» Set exercise
Reproduce each line of the material precisely.

» Data
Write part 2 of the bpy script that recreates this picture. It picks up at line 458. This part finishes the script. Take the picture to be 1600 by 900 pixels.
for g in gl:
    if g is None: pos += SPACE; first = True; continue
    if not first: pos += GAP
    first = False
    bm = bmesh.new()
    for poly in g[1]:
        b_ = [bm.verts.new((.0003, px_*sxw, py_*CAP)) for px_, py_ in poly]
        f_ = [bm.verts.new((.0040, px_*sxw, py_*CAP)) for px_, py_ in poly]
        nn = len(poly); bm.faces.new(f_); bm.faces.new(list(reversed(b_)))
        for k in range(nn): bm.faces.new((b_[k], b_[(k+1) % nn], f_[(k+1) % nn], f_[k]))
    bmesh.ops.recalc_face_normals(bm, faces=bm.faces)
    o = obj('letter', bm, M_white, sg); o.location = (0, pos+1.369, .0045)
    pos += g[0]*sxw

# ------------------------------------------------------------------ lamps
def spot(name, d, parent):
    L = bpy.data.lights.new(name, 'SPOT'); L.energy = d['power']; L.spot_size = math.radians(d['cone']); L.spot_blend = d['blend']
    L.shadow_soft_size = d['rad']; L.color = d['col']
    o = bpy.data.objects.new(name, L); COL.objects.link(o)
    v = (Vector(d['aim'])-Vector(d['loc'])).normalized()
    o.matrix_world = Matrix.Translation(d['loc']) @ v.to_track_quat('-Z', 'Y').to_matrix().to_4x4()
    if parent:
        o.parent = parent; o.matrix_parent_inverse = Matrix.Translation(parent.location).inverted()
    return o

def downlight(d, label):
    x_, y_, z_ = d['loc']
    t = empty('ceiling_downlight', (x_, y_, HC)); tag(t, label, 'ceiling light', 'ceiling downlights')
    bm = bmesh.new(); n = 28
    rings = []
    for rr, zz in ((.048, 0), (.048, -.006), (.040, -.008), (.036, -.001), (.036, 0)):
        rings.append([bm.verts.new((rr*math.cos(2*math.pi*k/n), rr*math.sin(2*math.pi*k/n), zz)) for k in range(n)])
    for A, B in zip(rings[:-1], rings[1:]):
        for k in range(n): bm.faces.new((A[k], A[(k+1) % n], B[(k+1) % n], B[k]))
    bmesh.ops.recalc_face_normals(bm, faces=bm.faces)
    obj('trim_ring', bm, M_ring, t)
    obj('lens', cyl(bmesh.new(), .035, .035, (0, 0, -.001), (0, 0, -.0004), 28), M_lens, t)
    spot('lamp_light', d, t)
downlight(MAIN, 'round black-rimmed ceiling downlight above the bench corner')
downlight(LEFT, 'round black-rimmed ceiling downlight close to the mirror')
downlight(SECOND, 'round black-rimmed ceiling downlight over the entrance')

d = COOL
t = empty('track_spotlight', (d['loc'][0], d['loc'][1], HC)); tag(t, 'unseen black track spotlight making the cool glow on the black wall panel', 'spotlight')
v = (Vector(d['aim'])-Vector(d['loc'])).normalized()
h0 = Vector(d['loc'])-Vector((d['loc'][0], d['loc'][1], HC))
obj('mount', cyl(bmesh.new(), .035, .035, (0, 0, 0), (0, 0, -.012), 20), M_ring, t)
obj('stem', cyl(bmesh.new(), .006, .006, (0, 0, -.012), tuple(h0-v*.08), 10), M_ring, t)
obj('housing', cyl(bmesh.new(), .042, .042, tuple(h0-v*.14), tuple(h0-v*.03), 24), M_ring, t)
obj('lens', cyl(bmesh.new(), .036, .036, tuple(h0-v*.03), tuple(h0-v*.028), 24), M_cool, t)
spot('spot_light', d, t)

» Problem solution
Write part 2 of the bpy script that recreates this picture. It picks up at line 458. This part finishes the script. Take the picture to be 1600 by 900 pixels.
for g in gl:
    if g is None: pos += SPACE; first = True; continue
    if not first: pos += GAP
    first = False
    bm = bmesh.new()
    for poly in g[1]:
        b_ = [bm.verts.new((.0003, px_*sxw, py_*CAP)) for px_, py_ in poly]
        f_ = [bm.verts.new((.0040, px_*sxw, py_*CAP)) for px_, py_ in poly]
        nn = len(poly); bm.faces.new(f_); bm.faces.new(list(reversed(b_)))
        for k in range(nn): bm.faces.new((b_[k], b_[(k+1) % nn], f_[(k+1) % nn], f_[k]))
    bmesh.ops.recalc_face_normals(bm, faces=bm.faces)
    o = obj('letter', bm, M_white, sg); o.location = (0, pos+1.369, .0045)
    pos += g[0]*sxw

# ------------------------------------------------------------------ lamps
def spot(name, d, parent):
    L = bpy.data.lights.new(name, 'SPOT'); L.energy = d['power']; L.spot_size = math.radians(d['cone']); L.spot_blend = d['blend']
    L.shadow_soft_size = d['rad']; L.color = d['col']
    o = bpy.data.objects.new(name, L); COL.objects.link(o)
    v = (Vector(d['aim'])-Vector(d['loc'])).normalized()
    o.matrix_world = Matrix.Translation(d['loc']) @ v.to_track_quat('-Z', 'Y').to_matrix().to_4x4()
    if parent:
        o.parent = parent; o.matrix_parent_inverse = Matrix.Translation(parent.location).inverted()
    return o

def downlight(d, label):
    x_, y_, z_ = d['loc']
    t = empty('ceiling_downlight', (x_, y_, HC)); tag(t, label, 'ceiling light', 'ceiling downlights')
    bm = bmesh.new(); n = 28
    rings = []
    for rr, zz in ((.048, 0), (.048, -.006), (.040, -.008), (.036, -.001), (.036, 0)):
        rings.append([bm.verts.new((rr*math.cos(2*math.pi*k/n), rr*math.sin(2*math.pi*k/n), zz)) for k in range(n)])
    for A, B in zip(rings[:-1], rings[1:]):
        for k in range(n): bm.faces.new((A[k], A[(k+1) % n], B[(k+1) % n], B[k]))
    bmesh.ops.recalc_face_normals(bm, faces=bm.faces)
    obj('trim_ring', bm, M_ring, t)
    obj('lens', cyl(bmesh.new(), .035, .035, (0, 0, -.001), (0, 0, -.0004), 28), M_lens, t)
    spot('lamp_light', d, t)
downlight(MAIN, 'round black-rimmed ceiling downlight above the bench corner')
downlight(LEFT, 'round black-rimmed ceiling downlight close to the mirror')
downlight(SECOND, 'round black-rimmed ceiling downlight over the entrance')

d = COOL
t = empty('track_spotlight', (d['loc'][0], d['loc'][1], HC)); tag(t, 'unseen black track spotlight making the cool glow on the black wall panel', 'spotlight')
v = (Vector(d['aim'])-Vector(d['loc'])).normalized()
h0 = Vector(d['loc'])-Vector((d['loc'][0], d['loc'][1], HC))
obj('mount', cyl(bmesh.new(), .035, .035, (0, 0, 0), (0, 0, -.012), 20), M_ring, t)
obj('stem', cyl(bmesh.new(), .006, .006, (0, 0, -.012), tuple(h0-v*.08), 10), M_ring, t)
obj('housing', cyl(bmesh.new(), .042, .042, tuple(h0-v*.14), tuple(h0-v*.03), 24), M_ring, t)
obj('lens', cyl(bmesh.new(), .036, .036, tuple(h0-v*.03), tuple(h0-v*.028), 24), M_cool, t)
spot('spot_light', d, t)